Trumna z ciałem Pawła Adamowicza została ustawiona wśród białych róż. Okryta jest wielką czerwoną flagą z herbem Gdańska. Za trumną stoi drewniany krzyż. W pobliżu trumny na stojaku umieszczono portretowe zdjęcie zmarłego.

Po obu stronach długiego korytarza, który prowadzi do miejsca wystawienia trumny, stoją harcerze.

W Europejskim Centrum Solidarności wyłożona jest księga kondolencyjna, do której mogą się wpisywać osoby żegnające Pawła Adamowicza. 

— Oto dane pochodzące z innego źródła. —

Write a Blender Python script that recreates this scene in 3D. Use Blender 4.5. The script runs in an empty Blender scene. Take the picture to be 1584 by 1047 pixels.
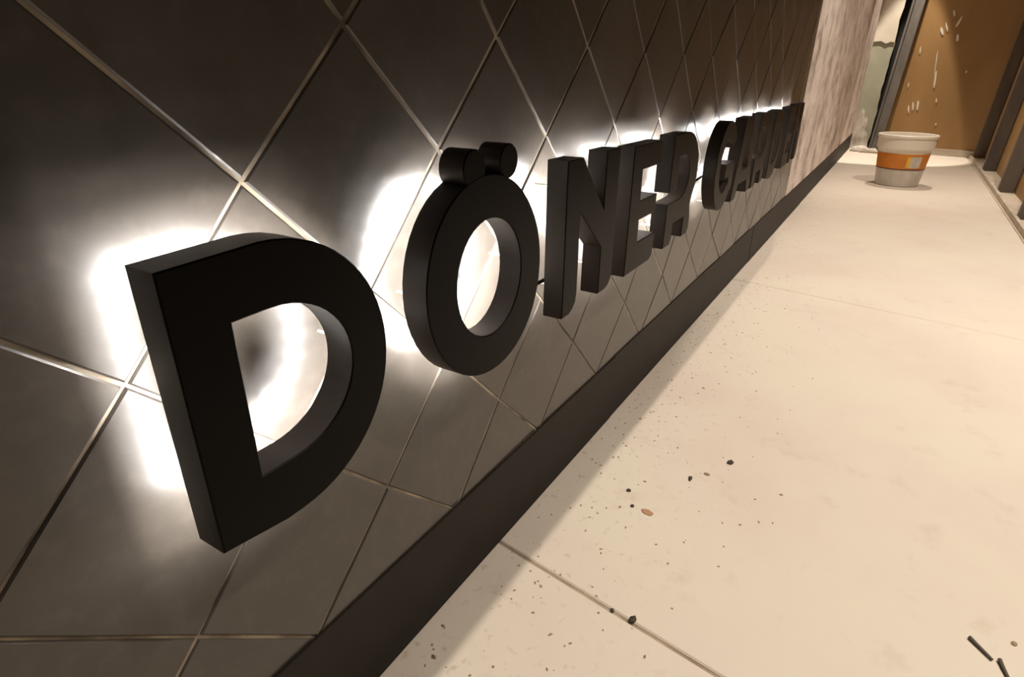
import bpy, bmesh, math, random
from mathutils import Vector, Matrix
from mathutils.geometry import tessellate_polygon

# ------------------------------------------------------------------ frame of reference
# All builders use "sign units" (1 unit = 10 cm): X runs along the tiled wall, Y into the wall
# (the tile faces are Y = 0, the corridor is Y < 0), Z up with the floor at Z = ZF.
S = 0.1
ZF = -3.27
def W(x, y, z):
    return Vector((x*S, y*S, (z-ZF)*S))
C = bpy.context.scene.collection
rnd = random.Random(7)

# ------------------------------------------------------------------ camera
R = ((0.52598593, -0.85046434, 0.00701524), (-0.34404193, -0.22030827, -0.91274280), (0.77780072, 0.47767633, -0.40847444))
cam = bpy.data.cameras.new('camera')
cam.sensor_width = 36.0
cam.lens = 36.0*917.9085/1584.0
cam.clip_start = 0.01
co = bpy.data.objects.new('camera', cam)
C.objects.link(co)
loc = W(-0.38081, -3.47740, 2.67980)
co.matrix_world = Matrix(((R[0][0], -R[1][0], -R[2][0], loc.x), (R[0][1], -R[1][1], -R[2][1], loc.y),
                          (R[0][2], -R[1][2], -R[2][2], loc.z), (0, 0, 0, 1)))
bpy.context.scene.camera = co

# ------------------------------------------------------------------ world, exposure
world = bpy.data.worlds.new('world')
bpy.context.scene.world = world
world.use_nodes = True
world.node_tree.nodes['Background'].inputs[0].default_value = (1.0, 0.82, 0.62, 1)
world.node_tree.nodes['Background'].inputs[1].default_value = 0.012
vs = bpy.context.scene.view_settings
vs.view_transform = 'Standard'
vs.look = 'None'
vs.gamma = 1.0
vs.exposure = 0.0
vs.use_curve_mapping = False

# ------------------------------------------------------------------ ceiling lamps
def spot(x, y, z, power, angle, blend, radius, col, aim=(0, 0, -1)):
    l = bpy.data.lights.new('ceiling_spot', 'SPOT')
    l.energy = power; l.spot_size = math.radians(angle); l.spot_blend = blend
    l.shadow_soft_size = radius; l.color = col
    o = bpy.data.objects.new('ceiling_spot', l)
    C.objects.link(o)
    o.location = W(x, y, z)
    o.rotation_euler = Vector(aim).to_track_quat('-Z', 'Y').to_euler()
WARM = (1.0, 0.87, 0.74)
ZL = 21.5
for lx, pw in ((-2.0, 76), (9.0, 76)):        # lamps over the middle of the room
    spot(lx, -9.5, ZL, pw, 110, 0.5, 0.010, WARM)
for lx, pw in ((3.0, 62), (14.0, 138)):   # unseen fill lamps farther right, added to lift the skirting strip and lower wall
    spot(lx, -14.0, ZL, pw, 104, 0.7, 0.03, WARM)
for lx, ly, pw, an in ((29.8, -9.35, 185, 94), (46.0, -3.0, 135, 66)):  # corridor end
    spot(lx, ly, ZL, pw, an, 0.8, 0.02, WARM)
spot(58.8, -1.5, ZL, 320, 34, 0.15, 0.02, WARM)   # narrow cone by the end of the corridor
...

W piątek o godz. 17 wyruszy pochód, który odprowadzi z ECS trumnę z ciałem prezydenta Adamowicza ulicami miasta do Bazyliki Mariackiej. W tej świątyni w sobotę prezydent Adamowicz zostanie pochowany.

"Nie tylko odruch serca, ale obowiązek"


Nie wyobrażam sobie, że nie pożegnać prezydenta, tak wspaniałego człowieka, który był wzorem do naśladowania. To jest dla mnie ogromny szok. Ciągle nie dowierzam temu, co się stało. Czasami mam wrażenie, że to jest tylko straszny i obrzydliwy sen, ale tylko sen. Jestem tak tym wszystkim poruszona, że brakuje mi słów - powiedziała PAP sołtys Sulmina (gmina Żukowo) Lidia Cendrowska, która do Gdańska przyjechała wraz z mężem i wnukiem.

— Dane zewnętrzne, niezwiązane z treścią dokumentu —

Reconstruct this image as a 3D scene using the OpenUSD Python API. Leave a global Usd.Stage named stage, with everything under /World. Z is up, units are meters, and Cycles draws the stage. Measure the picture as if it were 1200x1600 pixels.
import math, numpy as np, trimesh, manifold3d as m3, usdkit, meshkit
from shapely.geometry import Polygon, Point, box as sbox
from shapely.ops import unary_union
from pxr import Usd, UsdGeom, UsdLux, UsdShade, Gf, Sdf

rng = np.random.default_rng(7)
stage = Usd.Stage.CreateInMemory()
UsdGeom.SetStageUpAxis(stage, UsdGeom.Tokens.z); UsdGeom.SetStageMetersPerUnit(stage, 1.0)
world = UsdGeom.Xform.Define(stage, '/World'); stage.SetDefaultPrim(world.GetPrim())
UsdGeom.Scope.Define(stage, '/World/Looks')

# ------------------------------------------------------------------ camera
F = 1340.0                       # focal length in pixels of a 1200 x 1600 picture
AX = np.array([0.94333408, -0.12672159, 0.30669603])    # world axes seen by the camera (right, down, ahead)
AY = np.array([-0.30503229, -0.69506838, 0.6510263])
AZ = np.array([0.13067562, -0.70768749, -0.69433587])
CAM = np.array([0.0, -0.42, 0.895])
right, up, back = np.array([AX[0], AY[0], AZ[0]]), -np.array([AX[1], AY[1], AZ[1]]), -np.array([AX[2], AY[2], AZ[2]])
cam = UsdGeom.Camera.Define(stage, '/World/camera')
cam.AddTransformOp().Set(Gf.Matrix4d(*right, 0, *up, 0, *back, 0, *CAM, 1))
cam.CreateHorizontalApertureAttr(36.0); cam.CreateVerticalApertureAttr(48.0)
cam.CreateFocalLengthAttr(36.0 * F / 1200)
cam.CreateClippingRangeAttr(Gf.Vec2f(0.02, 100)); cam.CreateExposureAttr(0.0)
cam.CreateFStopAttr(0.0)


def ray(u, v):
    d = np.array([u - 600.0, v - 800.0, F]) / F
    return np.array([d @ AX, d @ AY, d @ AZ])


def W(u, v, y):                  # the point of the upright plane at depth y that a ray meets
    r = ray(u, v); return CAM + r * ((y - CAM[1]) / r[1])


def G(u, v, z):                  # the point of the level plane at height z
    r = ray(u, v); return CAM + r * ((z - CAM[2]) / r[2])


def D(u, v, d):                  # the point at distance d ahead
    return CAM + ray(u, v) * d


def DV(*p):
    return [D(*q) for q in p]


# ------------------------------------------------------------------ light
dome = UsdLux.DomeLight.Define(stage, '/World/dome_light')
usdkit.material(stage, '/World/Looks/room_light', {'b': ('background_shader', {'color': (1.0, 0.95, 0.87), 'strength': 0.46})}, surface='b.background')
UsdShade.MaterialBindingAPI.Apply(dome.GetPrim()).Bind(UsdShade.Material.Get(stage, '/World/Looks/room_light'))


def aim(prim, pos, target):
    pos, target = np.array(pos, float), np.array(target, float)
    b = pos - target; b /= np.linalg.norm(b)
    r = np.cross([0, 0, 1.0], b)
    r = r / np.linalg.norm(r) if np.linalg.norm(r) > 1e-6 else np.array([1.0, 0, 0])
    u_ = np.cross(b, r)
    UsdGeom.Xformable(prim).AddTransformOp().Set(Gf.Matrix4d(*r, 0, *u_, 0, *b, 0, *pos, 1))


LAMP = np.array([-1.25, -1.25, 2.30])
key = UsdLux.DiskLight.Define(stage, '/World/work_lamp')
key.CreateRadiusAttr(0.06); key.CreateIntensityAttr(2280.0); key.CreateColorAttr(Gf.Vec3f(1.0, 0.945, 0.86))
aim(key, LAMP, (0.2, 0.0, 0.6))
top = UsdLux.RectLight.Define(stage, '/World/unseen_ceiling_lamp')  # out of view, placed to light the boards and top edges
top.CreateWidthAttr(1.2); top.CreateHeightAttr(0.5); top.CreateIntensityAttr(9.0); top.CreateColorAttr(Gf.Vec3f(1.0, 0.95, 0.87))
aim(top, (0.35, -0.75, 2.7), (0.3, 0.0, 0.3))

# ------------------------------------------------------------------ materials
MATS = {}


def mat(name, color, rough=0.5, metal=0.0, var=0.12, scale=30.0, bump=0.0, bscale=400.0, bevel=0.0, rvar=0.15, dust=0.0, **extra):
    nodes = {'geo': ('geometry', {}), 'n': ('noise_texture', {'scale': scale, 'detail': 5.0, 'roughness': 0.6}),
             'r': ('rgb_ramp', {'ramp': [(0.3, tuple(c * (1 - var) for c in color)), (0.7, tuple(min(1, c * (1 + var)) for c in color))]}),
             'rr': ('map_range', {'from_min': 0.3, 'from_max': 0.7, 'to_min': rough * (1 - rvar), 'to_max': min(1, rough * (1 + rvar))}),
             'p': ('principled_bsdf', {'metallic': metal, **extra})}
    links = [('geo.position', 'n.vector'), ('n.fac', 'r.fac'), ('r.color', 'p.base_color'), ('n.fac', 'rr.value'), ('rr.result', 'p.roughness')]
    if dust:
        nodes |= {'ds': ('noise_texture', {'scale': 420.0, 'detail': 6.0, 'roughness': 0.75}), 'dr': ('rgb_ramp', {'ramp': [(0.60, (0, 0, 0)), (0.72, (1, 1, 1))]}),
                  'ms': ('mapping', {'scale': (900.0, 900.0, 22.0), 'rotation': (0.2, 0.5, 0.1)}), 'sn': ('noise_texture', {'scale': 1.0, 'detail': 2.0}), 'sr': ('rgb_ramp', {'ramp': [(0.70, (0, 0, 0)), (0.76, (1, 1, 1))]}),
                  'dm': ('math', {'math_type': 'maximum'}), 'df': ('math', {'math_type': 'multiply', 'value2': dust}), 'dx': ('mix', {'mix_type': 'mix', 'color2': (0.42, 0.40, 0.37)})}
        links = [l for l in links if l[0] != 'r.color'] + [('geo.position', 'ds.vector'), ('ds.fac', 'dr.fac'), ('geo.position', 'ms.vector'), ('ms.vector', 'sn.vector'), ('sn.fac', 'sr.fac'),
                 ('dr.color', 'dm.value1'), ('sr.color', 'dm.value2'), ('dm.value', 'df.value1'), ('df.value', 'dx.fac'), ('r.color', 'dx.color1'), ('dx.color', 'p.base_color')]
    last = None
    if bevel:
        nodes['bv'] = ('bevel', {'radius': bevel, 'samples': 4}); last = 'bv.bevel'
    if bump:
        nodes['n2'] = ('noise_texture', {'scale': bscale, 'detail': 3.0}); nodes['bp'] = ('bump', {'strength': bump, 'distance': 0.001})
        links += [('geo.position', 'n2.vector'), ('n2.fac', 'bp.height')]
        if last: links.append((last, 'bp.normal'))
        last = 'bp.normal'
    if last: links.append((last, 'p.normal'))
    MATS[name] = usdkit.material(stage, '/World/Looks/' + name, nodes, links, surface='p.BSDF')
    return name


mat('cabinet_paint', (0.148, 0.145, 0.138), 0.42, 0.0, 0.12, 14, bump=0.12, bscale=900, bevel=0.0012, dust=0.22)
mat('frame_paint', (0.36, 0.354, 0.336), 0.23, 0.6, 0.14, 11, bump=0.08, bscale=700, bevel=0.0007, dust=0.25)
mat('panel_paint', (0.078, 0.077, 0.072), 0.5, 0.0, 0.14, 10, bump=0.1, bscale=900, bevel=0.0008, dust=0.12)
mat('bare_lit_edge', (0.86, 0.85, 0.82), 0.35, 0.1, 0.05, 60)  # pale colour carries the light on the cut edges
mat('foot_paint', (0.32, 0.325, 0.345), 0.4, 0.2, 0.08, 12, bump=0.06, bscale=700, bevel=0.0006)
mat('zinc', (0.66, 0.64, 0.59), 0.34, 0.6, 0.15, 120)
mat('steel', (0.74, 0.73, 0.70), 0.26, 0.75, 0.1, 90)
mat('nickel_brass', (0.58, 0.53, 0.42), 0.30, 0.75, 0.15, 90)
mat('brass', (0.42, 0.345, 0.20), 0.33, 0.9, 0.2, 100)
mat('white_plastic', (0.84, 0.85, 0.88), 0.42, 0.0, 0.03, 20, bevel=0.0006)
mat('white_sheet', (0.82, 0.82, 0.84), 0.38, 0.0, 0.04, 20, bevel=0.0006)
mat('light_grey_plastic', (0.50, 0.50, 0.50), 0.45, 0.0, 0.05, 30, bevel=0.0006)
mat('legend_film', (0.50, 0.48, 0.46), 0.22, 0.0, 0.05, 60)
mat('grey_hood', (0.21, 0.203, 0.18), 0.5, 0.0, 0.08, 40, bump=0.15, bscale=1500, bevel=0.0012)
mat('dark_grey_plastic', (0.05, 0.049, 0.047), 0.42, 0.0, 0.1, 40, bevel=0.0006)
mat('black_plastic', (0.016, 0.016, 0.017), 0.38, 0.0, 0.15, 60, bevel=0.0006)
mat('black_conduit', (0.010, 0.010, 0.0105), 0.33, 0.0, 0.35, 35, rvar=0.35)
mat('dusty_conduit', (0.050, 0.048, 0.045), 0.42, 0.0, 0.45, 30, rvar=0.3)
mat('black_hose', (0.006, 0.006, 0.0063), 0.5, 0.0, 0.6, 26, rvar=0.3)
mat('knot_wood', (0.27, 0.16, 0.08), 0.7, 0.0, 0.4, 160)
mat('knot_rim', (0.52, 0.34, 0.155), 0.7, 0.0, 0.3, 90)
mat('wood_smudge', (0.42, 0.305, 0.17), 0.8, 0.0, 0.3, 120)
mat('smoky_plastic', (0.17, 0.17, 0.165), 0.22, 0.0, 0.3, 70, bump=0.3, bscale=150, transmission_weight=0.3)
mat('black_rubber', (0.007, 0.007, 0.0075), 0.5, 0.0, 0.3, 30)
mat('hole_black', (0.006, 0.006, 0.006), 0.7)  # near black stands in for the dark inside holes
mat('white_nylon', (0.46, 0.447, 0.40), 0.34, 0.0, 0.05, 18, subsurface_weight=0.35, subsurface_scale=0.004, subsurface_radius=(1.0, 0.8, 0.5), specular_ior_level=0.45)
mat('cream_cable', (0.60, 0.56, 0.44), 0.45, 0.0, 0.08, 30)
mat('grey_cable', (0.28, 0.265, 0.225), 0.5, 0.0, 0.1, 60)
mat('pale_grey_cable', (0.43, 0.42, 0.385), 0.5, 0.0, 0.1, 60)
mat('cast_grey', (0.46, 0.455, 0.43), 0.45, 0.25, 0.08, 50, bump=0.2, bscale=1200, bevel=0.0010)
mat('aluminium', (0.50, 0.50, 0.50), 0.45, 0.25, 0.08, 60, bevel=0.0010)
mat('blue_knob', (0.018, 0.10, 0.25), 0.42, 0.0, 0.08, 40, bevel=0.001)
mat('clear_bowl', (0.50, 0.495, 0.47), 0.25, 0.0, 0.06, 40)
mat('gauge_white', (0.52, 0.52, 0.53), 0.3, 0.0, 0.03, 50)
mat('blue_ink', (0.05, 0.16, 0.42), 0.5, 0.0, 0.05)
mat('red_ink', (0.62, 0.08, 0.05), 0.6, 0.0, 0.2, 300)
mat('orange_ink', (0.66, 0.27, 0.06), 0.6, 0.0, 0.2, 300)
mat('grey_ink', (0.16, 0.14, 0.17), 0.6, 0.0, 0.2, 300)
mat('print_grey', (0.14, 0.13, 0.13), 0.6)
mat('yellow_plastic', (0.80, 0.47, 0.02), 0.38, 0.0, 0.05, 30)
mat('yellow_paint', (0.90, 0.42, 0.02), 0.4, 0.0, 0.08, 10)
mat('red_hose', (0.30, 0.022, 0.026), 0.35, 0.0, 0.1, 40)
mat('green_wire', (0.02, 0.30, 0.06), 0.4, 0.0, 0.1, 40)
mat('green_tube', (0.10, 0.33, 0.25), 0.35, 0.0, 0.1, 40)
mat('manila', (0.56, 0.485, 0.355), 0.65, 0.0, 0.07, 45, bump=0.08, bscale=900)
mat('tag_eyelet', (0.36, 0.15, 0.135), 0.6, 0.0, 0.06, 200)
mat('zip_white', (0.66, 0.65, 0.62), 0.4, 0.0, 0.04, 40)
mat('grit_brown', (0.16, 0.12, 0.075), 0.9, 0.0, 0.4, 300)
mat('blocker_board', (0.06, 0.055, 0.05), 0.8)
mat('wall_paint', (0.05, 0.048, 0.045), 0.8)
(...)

Z oddalonego od Gdańska o ok. 40 kilometrów Nowego Dworu Gdańskiego wybrało się do ECS małżeństwo emerytów. Nie znaliśmy prezydenta Adamowicza osobiście, ale jest nam go bardzo szkoda - powiedziała pani Halina.

To nie tylko odruch serca, ale obowiązek, żeby tu być. To jest straszne, szkoda słów - powiedziała PAP pani Anna z Biskupiej Górki w Gdańsku, która do ECS przyszła z 5-letnią córką.



Msza pogrzebowa pod przewodnictwem metropolity gdańskiego abp. Sławoja Leszka Głódzia rozpocznie się o godz. 12.00. W mieście ustawione zostaną telebimy, aby dzięki nim mieszkańcy mogli uczestniczyć w uroczystościach pogrzebowych.


W niedzielę wieczorem Pawła Adamowicza zaatakował nożem w centrum miasta 27-letni Stefan W., który podczas finału WOŚP wtargnął na scenę. Samorządowiec trafił do Uniwersyteckiego Centrum Klinicznego w Gdańsku, gdzie w poniedziałek po południu zmarł.


Paweł Adamowicz miał 53 lata, prezydentem Gdańska był od 20 lat. W samorządzie gdańskim zasiadał od początku jego powstania, tj. od 1990 r. W latach 1994-1998 był przewodniczącym Rady Miasta Gdańska.